EXERCISE DETAILS: Every line from the one with "Generate a Blender" to the one with "WARM2 = (1.0, 0.76, 0.52)", including those two, is to be copied exactly; all other lines of the entries below are left out.

DATA TO USE:

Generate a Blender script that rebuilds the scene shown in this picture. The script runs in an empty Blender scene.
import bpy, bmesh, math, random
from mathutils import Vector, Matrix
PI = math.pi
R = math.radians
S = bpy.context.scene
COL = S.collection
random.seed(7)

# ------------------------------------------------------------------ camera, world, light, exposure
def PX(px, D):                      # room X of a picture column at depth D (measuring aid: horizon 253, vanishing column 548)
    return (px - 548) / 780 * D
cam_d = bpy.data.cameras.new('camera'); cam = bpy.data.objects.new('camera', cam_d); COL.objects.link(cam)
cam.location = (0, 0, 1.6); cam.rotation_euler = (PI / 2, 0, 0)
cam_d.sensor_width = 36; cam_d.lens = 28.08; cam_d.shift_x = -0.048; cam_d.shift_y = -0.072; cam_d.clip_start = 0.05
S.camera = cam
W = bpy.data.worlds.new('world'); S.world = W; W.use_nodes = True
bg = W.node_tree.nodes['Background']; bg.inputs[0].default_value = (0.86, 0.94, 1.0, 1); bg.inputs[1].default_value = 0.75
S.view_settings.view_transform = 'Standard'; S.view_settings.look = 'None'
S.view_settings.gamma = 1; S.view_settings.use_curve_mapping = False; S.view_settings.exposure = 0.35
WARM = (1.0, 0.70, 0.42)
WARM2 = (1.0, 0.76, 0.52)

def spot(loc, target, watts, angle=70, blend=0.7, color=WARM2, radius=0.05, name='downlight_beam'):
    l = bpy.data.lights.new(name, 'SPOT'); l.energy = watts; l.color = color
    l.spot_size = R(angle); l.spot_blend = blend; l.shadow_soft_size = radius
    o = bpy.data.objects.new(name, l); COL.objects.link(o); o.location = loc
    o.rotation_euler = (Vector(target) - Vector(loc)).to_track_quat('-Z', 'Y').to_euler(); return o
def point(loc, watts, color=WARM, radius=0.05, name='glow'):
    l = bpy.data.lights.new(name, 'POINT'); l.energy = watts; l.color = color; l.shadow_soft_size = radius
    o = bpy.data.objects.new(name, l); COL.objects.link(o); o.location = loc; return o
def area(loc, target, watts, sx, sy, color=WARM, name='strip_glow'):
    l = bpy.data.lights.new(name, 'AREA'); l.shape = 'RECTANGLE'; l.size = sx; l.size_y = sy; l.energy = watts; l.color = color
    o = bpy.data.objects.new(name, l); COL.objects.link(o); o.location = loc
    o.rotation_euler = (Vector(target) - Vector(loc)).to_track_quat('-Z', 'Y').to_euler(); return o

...

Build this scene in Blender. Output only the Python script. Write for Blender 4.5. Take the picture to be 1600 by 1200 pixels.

ANSWER TO THE PROBLEM:
Generate a Blender script that rebuilds the scene shown in this picture. The script runs in an empty Blender scene.
import bpy, bmesh, math, random
from mathutils import Vector, Matrix
PI = math.pi
R = math.radians
S = bpy.context.scene
COL = S.collection
random.seed(7)

# ------------------------------------------------------------------ camera, world, light, exposure
def PX(px, D):                      # room X of a picture column at depth D (measuring aid: horizon 253, vanishing column 548)
    return (px - 548) / 780 * D
cam_d = bpy.data.cameras.new('camera'); cam = bpy.data.objects.new('camera', cam_d); COL.objects.link(cam)
cam.location = (0, 0, 1.6); cam.rotation_euler = (PI / 2, 0, 0)
cam_d.sensor_width = 36; cam_d.lens = 28.08; cam_d.shift_x = -0.048; cam_d.shift_y = -0.072; cam_d.clip_start = 0.05
S.camera = cam
W = bpy.data.worlds.new('world'); S.world = W; W.use_nodes = True
bg = W.node_tree.nodes['Background']; bg.inputs[0].default_value = (0.86, 0.94, 1.0, 1); bg.inputs[1].default_value = 0.75
S.view_settings.view_transform = 'Standard'; S.view_settings.look = 'None'
S.view_settings.gamma = 1; S.view_settings.use_curve_mapping = False; S.view_settings.exposure = 0.35
WARM = (1.0, 0.70, 0.42)
WARM2 = (1.0, 0.76, 0.52)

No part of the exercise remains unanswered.